MAMARONECK, N.Y. – Transportation services will be fully outsourced in the coming school year, according to the Mamaroneck School Board and administration, which presented the updated 2012-2013 recommended budget Tuesday night.

The updated budget includes an additional $1,039,255 in cuts, $819,225 of which are a result of full outsourcing. In the recommended budget, an additional $200,000 would be saved in health insurance and $20,000 in the reassignment of hall monitors at Mamaroneck High School.

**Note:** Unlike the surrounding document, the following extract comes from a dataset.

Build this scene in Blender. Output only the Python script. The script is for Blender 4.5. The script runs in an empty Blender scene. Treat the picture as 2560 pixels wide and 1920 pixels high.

Fully outsourcing transportation would result in the loss of 37 employees, including one mechanic, 23 part-time bus drivers and 12 part-time monitors. One custodian/bus driver will be reassigned to fill an anticipated vacancy in the custodial staff beginning July 1.  Ardsley Bus Company, which the school will contract with, has said it would consider hiring current district employees, according to schools Superintendent Robert Shaps.

"The board is faced with difficult choices this year that we know will impact people's lives," Robin Nichinsky, president of the board, said. "At the same time we are mindful of our primary mission, which is to provide the best possible education for the students of this district, consistent with the needs of our taxpayers."

As a result of those cuts, the tax rate would drop from 3.43 percent to 2.43 percent, based on the latest information from the town and projections. Based on an averaged assessed home of $20,000, homeowners would see a $371.74 increase in their tax bill.

In a letter sent out to the community March 29, Shaps said he and the board will not include the move to public transportation for private schools in the 2012-2013 budget, pending further study.

At the board's March 24 line-by-line budget review, it asked Shaps to go back and look for more potential savings, mindful that a 3.43 percent tax hike may be too high in the eyes of the public, despite falling within the allowable level under the tax levy cap.

After Tuesday's meeting, the board again asked that Shaps look for more potential savings. Similarly, the Citizens Financial Advisory Committee (CFAC), an independent advisory committee to the board, suggested the same.

"The CFAC overwhelmingly recommended to the board that a 3-plus percent increase in taxes was simply unacceptable," said John Sacks, a member of CFAC.

If the public doesn't pass the budget when they vote May 15, the tax levy – the total amount of taxes collected from the community – would revert back to the 2011-2012 level. This would represent a $1,176,893 reduction, which is equivalant to approximately 11 teaching jobs, Shaps said.

The board will vote to adopt the budget April 17.